Have Pen and Paper Handy  Apr 18, 2007
I've heard Nick Hornby accurately described as exceptional at relating what it means to be a fan of something: for example, Fever Pitch (football), Songbook (music), and Polysyllabic Spree (books). This is a short collection of articles Hornby wrote for Believer magazine over a period of about 14 months, each of which begins with a list each of books Hornby bought and read during the month.

In the process, The Polysyllabic Spree accomplishes a few things beyond the obvious of adding to the reader's inevitably already-too-long list of must reads (there's no way that those who picked up this book didn't already have a list): it excerpts particularly interesting books, like a literary sample platter; it compares books to other cultural media and explains why and how literature beats movies and film almost every time; and it recounts some amusing anecdotes about Hornby's writing career and first glimpses of associated fame. Most importantly, the Spree offers great commentary on the compulsive allure of reading- nay, of book purchasing (and then reading)- and of the acceptable snobbishness associated with selectively accepting book recommendations, reading, and literary criticism. Hornby is both passionate and opinionated on the subject, and reveals his personal literary ethic throughout the Spree: he treats personal book recommendations with suspicion, hates this site reviewers, and seeks to avoid too familiar subject matter (e.g., autism (he has an autistic son)) and writing styles (just as he prefers others' cooking style to his own).

The book suggestions are fantastic, notwithstanding an emphasis on obscure older British authors. Hornby abided by the Believer's editors' review rules, one of which was emphasizing only the positive in his selected books, so almost every book listed in the Spree comes recommended. [The book's title comes from Hornby's hilarious send-up of the editorial staff, which he pictures as "twelve rather eerie young men and women, all dressed in white robes and smiling maniacally, like a sort of literary equivalent of the Polyphonic Spree."] I now have a whole lot of book picks that I wouldn't otherwise be aware of, and if that's not enough, the Spree-recommended "So Many Books" (Gabriel Zaid), might pick up where this one left off.

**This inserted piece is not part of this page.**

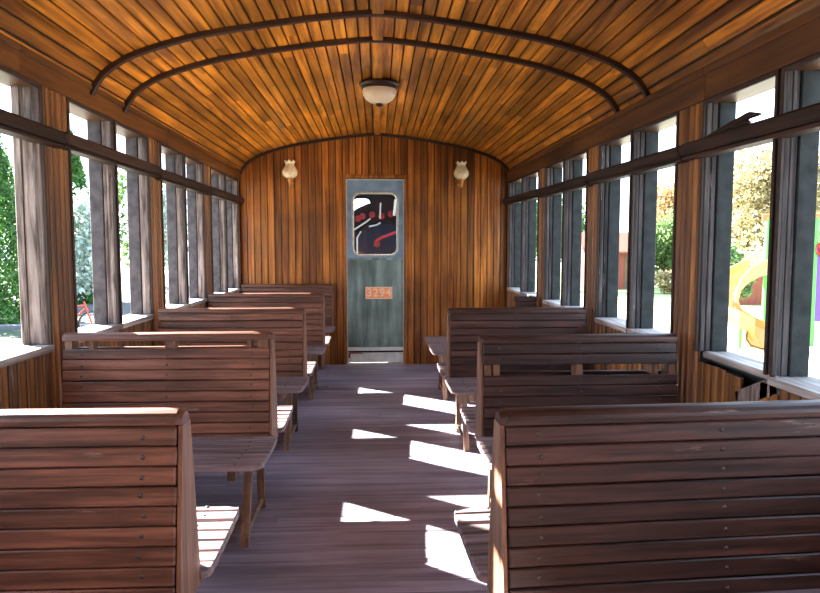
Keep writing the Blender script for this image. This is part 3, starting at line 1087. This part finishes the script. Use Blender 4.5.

Hornby's KnockOut !!  Feb 1, 2007
OK. I read some other books from this guy and I came to an end: he writes just the way he things. High Fidelity is a great novel ?? Yes. About a boy?? too. Long way down?? Include this on your list. This must be a great guy to chat on a pub and share some Guinesses after work. The report on everything bought against everything actually read is hilarius and, honestly: We allways buy at least two times more books that we end up reading. The selection on what is readble and "trashable" depends on each one, but it is great to read such selections and remarks from a good author. If we could do a magic boxing league with authors instead of art expressions I would bet on Hornby by KO !!!
Delightful  Dec 20, 2006
If you love reading, you'll enjoy Hornby's jaunt through his booklist. I could totally identify with his "books bought" vs. "books read" problem ... I share the same condition. Hornby is a clever, witty writer. This makes a good gift. The only problem -- it made me want to read Believer magazine, the periodical these essays come from, and it's a FREAKING expensive mag!